Tra gli imputati c’è anche Mücella Yapici, 63 anni, segretaria della Camera degli architetti di Istanbul. “Non possono parlare di ‘organizzazione criminalè per persone che dicono ‘sono contro un centro commercialè. È ridicolo”. La donna ha respinto le accuse di fronte ai giudici e ha chiesto un’assoluzione generale, tra gli applausi del pubblico.

“Siamo nel diritto tanto da aver creato un movimento di resistenza totalmente pacifico diventato di esempio per tutto il mondo”, ha aggiunto Yapici. “Sono stata colpita da gas e gli amici che mi hanno difeso sono rimasti feriti. Se noi siamo dei criminali, cos’è la polizia che ha ucciso due dei nostri figli?”.

Quello di oggi non è il primo processo sui fatti di Gezi Park. Più di un mese fa in un maxiprocesso contro 255 manifestanti l’accusa ha chiesto condanne fino a 15 anni per i protagonisti della protesta, in base a vari capi d’imputazione, tra i quali anche quello, per alcuni infermieri, di aver curato i manifestanti feriti.

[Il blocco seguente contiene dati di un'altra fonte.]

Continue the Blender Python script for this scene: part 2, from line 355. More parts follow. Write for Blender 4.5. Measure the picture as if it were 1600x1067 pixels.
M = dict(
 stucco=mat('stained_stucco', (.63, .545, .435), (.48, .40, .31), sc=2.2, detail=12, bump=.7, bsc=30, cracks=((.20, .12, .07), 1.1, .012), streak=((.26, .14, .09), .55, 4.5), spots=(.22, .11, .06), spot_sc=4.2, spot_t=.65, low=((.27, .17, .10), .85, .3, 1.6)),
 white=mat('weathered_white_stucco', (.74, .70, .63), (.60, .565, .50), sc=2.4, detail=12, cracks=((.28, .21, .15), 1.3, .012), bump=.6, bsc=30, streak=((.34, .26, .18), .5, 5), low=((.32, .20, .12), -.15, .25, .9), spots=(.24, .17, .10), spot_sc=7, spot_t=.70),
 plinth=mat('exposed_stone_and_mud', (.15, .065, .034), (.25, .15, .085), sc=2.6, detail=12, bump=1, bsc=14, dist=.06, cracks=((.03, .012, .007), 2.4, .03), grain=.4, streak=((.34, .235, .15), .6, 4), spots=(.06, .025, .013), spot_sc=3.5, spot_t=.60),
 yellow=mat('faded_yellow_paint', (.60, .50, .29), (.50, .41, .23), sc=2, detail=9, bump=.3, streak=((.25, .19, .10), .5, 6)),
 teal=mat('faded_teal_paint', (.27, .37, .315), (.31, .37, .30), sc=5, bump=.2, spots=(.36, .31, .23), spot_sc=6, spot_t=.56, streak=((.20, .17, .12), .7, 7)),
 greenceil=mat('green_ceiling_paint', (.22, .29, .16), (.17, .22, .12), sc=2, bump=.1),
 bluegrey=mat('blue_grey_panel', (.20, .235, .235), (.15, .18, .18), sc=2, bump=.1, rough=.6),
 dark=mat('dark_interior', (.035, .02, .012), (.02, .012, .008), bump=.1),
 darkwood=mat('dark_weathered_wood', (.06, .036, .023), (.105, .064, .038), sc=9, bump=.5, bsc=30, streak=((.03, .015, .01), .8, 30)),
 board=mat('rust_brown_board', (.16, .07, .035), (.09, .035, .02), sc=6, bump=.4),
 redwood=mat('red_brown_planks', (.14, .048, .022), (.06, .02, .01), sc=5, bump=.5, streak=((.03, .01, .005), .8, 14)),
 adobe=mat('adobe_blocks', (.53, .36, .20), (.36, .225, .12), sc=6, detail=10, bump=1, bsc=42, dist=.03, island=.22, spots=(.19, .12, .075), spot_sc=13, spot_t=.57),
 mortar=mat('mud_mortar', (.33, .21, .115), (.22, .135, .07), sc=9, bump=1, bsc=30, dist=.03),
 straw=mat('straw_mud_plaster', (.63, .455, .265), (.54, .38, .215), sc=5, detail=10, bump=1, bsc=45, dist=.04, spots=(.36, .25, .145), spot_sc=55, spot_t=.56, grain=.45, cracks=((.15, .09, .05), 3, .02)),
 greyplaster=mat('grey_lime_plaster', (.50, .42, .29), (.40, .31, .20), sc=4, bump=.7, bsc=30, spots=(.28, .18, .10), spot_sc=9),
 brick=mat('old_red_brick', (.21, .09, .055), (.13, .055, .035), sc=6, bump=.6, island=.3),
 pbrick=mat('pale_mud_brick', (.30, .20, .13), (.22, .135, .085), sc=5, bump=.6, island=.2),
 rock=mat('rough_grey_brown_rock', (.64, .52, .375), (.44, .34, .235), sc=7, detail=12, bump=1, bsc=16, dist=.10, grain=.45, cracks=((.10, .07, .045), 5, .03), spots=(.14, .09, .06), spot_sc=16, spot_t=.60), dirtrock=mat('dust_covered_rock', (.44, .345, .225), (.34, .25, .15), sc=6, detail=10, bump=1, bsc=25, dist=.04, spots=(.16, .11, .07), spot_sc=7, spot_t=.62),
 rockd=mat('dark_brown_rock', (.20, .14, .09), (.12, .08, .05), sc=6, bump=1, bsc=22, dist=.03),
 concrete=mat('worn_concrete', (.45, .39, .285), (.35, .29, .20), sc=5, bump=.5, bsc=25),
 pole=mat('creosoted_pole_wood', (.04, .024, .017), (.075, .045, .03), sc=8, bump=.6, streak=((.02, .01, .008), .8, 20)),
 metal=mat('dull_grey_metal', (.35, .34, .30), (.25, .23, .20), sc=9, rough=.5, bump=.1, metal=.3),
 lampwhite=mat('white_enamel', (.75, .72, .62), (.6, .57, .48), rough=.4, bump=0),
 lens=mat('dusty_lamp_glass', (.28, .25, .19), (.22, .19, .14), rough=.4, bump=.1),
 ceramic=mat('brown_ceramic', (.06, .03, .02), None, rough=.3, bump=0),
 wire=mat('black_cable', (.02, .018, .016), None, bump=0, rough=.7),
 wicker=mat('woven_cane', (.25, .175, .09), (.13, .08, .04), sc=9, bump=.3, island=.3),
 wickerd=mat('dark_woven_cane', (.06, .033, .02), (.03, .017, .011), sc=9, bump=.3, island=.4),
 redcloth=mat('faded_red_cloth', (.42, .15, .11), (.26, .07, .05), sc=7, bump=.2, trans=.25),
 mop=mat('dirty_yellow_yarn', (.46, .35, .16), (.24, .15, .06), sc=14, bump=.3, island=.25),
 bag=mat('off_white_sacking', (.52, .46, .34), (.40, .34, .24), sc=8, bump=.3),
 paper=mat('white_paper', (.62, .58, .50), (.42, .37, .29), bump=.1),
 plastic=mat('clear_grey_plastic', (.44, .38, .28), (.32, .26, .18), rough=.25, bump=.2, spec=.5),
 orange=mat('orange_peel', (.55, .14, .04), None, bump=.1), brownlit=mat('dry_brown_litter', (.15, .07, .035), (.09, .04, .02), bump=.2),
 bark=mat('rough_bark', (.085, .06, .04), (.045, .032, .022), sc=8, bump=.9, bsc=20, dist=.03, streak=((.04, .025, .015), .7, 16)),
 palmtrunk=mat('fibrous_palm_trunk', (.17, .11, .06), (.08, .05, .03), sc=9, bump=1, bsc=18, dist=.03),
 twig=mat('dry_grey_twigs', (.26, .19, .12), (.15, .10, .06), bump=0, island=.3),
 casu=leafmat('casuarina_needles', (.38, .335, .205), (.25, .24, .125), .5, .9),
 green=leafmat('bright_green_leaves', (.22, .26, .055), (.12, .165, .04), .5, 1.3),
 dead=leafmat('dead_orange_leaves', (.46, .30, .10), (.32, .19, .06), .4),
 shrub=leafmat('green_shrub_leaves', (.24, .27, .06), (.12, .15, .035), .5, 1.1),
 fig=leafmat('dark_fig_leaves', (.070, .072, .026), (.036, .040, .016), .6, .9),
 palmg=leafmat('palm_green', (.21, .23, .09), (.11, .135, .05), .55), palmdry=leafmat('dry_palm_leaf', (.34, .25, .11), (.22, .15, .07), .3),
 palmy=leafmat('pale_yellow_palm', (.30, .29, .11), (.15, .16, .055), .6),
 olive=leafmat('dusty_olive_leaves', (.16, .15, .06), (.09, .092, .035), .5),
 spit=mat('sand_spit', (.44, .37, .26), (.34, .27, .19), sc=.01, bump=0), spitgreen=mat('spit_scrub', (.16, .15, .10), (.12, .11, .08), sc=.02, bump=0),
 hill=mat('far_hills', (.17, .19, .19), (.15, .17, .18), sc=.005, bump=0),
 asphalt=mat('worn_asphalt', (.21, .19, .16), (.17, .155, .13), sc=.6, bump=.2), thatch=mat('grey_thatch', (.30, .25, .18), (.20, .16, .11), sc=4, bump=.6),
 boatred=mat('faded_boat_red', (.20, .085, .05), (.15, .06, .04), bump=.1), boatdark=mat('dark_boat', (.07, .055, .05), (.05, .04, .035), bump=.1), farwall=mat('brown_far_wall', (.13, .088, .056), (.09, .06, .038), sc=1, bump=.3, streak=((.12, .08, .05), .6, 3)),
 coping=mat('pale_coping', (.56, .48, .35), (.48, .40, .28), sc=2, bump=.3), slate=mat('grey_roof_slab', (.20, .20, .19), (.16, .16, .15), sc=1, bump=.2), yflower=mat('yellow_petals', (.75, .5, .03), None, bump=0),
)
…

È la forza la risposta di Erdogan, ma questo non ha spaventato i manifestanti, che in occasione dell’anniversario della protesta pochi giorni fa sono tornati a piazza Taksim per esprimere pacificamente il dissenso, alcuni leggendo libri e portando fiori vicino agli agenti antisommossa dispiegati per l’occasione. Il risultato è stato l’ennesima guerriglia, con lacrimogeni, feriti e arresti. “Alle nostre forze di polizia sono state date istruzioni chiare. Faranno tutto ciò che è necessario” per vietare qualsiasi manifestazione, aveva detto Erdogan.